A Matera sono stati capaci di inventarsi perfino le fettuccine alla Mel Gibson per promuovere il territorio e attrarre turisti. Non pensa che in Calabria si sia fatto poco per ricordare che questi luoghi sono stati raccontati dal grande cinema?
«Potrebbe essere proprio questo l’inizio. Magari adesso cominceranno a circolare le foto vecchie di Pasolini a Cutro. Facciamo vedere per le strade i film girati in Calabria, come, per esempio, anche il Brancaleone di Monicelli. Questi luoghi hanno bisogno della cultura per essere valorizzati. Pasolini, Levi vennero in Calabria prima di Mel Gibson a Matera e noi ancora ricordiamo le loro riflessioni».
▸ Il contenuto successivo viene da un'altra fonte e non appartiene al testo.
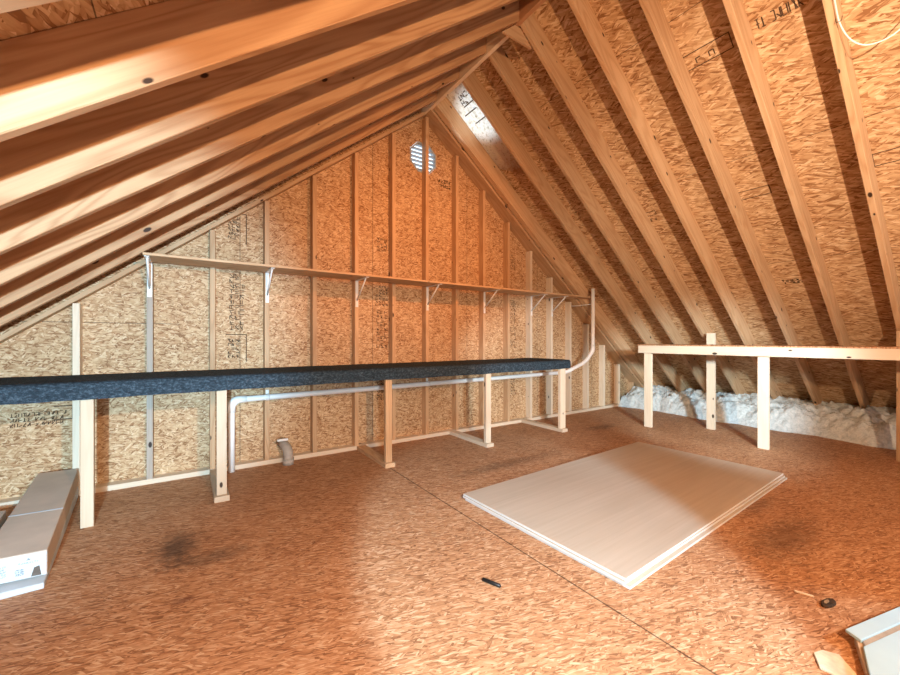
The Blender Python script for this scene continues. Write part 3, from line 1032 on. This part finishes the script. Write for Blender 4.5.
# ------------------------------------------------------------------ pale blue carton at the bottom right
bb = thing('foam_box', (1.95, 0.05, 0.0), 'pale blue box with a split lid in the bottom right corner on the floor', 'box')
H2 = 0.045
ef = Vector((0.351, -0.091, 0)).normalized()
def slab(name, pts, z0, z1, mat, label=None):
    bm = bmesh.new()
    hexa(bm, [up(p, z0) for p in pts], [up(p, z1) for p in pts])
    bmesh.ops.bevel(bm, geom=list(bm.edges), offset=0.0015, segments=1, affect='EDGES')
    ob = link(name, bm, mat, bb, tuple(up(pts[0], z0)))
    if label:
        ob['label'] = label
A = Vector((1.975, 0.358, 0)); B = Vector((1.948, 0.314, 0)); D = Vector((1.912, 0.303, 0)); E = Vector((1.62, 0.228, 0))
slab('body', [A + ef * 0.02 + Vector((-0.005, -0.015, 0)), A + ef * 0.60, E + ef * 0.60, E + ef * 0.012], 0.0, H2 - 0.013, 'tan_card', 'shadowed tan body of the box')
slab('lid_flap', [A, A + ef * 0.62, B + ef * 0.62, B], H2 - 0.0115, H2, 'blue_card')
slab('lid_flap', [D, D + ef * 0.62, E + ef * 0.62, E], H2 - 0.0115, H2 + 0.001, 'blue_card')
slab('lid_gap', [B + ef * 0.01, B + ef * 0.60, D + ef * 0.60, D + ef * 0.01], H2 - 0.0125, H2 - 0.005, 'grey_pvc', 'grey strip between the two lid halves')

# ------------------------------------------------------------------ cable at the top right
Y7 = YR - 0.4064 * 7 - 0.038
bm = bmesh.new()
def on_r(x, y, o=-0.02):
    return Vector((x, y, zr(x, o)))
pts = [on_r(2.85, 0.575), on_r(2.93, 0.582), (3.0, 0.585, zr(3.0) - 0.012), on_r(3.09, 0.582, -0.02), on_r(3.17, 0.553, -0.03), on_r(3.215, 0.50, -0.04), on_r(3.235, 0.43, -0.03), on_r(3.24, 0.37, 0.0), on_r(3.22, 0.30, 0.04), on_r(3.19, 0.20, 0.08)]
# smooth the polyline
def smooth(pts, n=5):
    pts = [Vector(p) for p in pts]
    out = []
    for i in range(len(pts) - 1):
        p0, p1, p2, p3 = pts[max(i - 1, 0)], pts[i], pts[i + 1], pts[min(i + 2, len(pts) - 1)]
        for k in range(n):
            s = k / n
            out.append(0.5 * ((2 * p1) + (-p0 + p2) * s + (2 * p0 - 5 * p1 + 4 * p2 - p3) * s * s + (-p0 + 3 * p1 - 3 * p2 + p3) * s ** 3))
    out.append(pts[-1])
    return out
cb = thing('electrical_cable', (3.1, 0.5, 2.85), 'white electrical cable stapled to the rightmost rafter and looping right', 'cable')
tube(bm, smooth(pts), 0.0042, 8)
link('cable_run', bm, 'cable', cb, (3.1, 0.5, 2.85))
bm = bmesh.new()
p = on_r(3.075, 0.583, -0.018)
tube(bm, [p + Vector((0, -0.013, 0.018)), p + Vector((0, -0.011, -0.006)), p + Vector((0, 0.011, -0.006)), p + Vector((0, 0.013, 0.018))], 0.002, 6)
link('staple', bm, 'black_plastic', cb, p)

# ------------------------------------------------------------------ small litter on the floor
bm = bmesh.new()
a, b = Vector((1.108, 1.372, 0.0085)), Vector((1.142, 1.286, 0.0085))
tube(bm, [a, a.lerp(b, 0.03), a.lerp(b, 0.5), a.lerp(b, 0.97), b], [0.004, 0.008, 0.0085, 0.008, 0.004], 10)
tag(link('marker_pen', bm, 'black_plastic', origin=(1.125, 1.33, 0)), 'short black stick lying on the bare floor in front of the panel stack', 'stick')
bm = bmesh.new()
cx, cy = 2.19, 0.447
N = 14
ring0 = []
for k in range(N):
    a = 2 * PI * k / N
    rr = 1 + 0.18 * mnoise.noise((math.cos(a) * 2, math.sin(a) * 2, 4))
    ring0.append((cx + 0.046 * rr * math.cos(a) * 0.95 + 0.012 * math.sin(a), cy + 0.017 * rr * math.sin(a) - 0.02 * math.cos(a) * 0.5))
prism(bm, ring0, 'z', 0.0005, 0.012)
bmesh.ops.bevel(bm, geom=list(bm.edges), offset=0.003, segments=1, affect='EDGES')
bk = tag(link('bark_chip', bm, 'bark', origin=(cx, cy, 0)), 'dark curled chip with a tan centre on the floor near the blue box', 'chip')
bm = bmesh.new()
prism(bm, [(cx - 0.006 + (x - cx) * 0.42, cy + 0.004 + (y - cy) * 0.30) for x, y in ring0], 'z', 0.0122, 0.0145)
o = link('tan_centre', bm, 'tan_core', bk, (cx, cy, 0.012))
o['label'] = 'tan centre of the chip'
bm = bmesh.new()
prism(bm, [(1.735, 0.375), (1.800, 0.405), (1.840, 0.392), (1.862, 0.352), (1.800, 0.300), (1.742, 0.318)], 'z', 0.0005, 0.009, bev=0.002)
tag(link('wood_scrap', bm, 'scrap', origin=(1.79, 0.35, 0)), 'cream wood scrap on the floor at the bottom edge left of the blue box', 'scrap')
bm = bmesh.new()
prism(bm, [(2.178, 0.550), (2.186, 0.556), (2.206, 0.497), (2.198, 0.492)], 'z', 0.0005, 0.006, bev=0.001)
tag(link('wood_splinter', bm, 'scrap', origin=(2.19, 0.525, 0)), 'thin cream splinter on the floor up left of the dark chip', 'splinter')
La Calabria potrebbe beneficiare dell’effetto Matera capitale europea della cultura?
«Perché no? La cultura è la chiave di tutto. E Pasolini è un legame. E i calabresi sono grandi. Il mio amico Paride Leporace sta facendo grandi cose in Basilicata con Film commission».
Ma le cose non sono cambiate molto da quando Pasolini venne in Calabria. Alle dune gialle pochi giorni prima del suo arrivo c’era stato un omicidio. Nello stesso luogo il boss storico di Cutro fu ammazzato dieci anni fa.
«In Calabria c’è bisogno di una rivoluzione culturale. Ricominciamo da questi luoghi».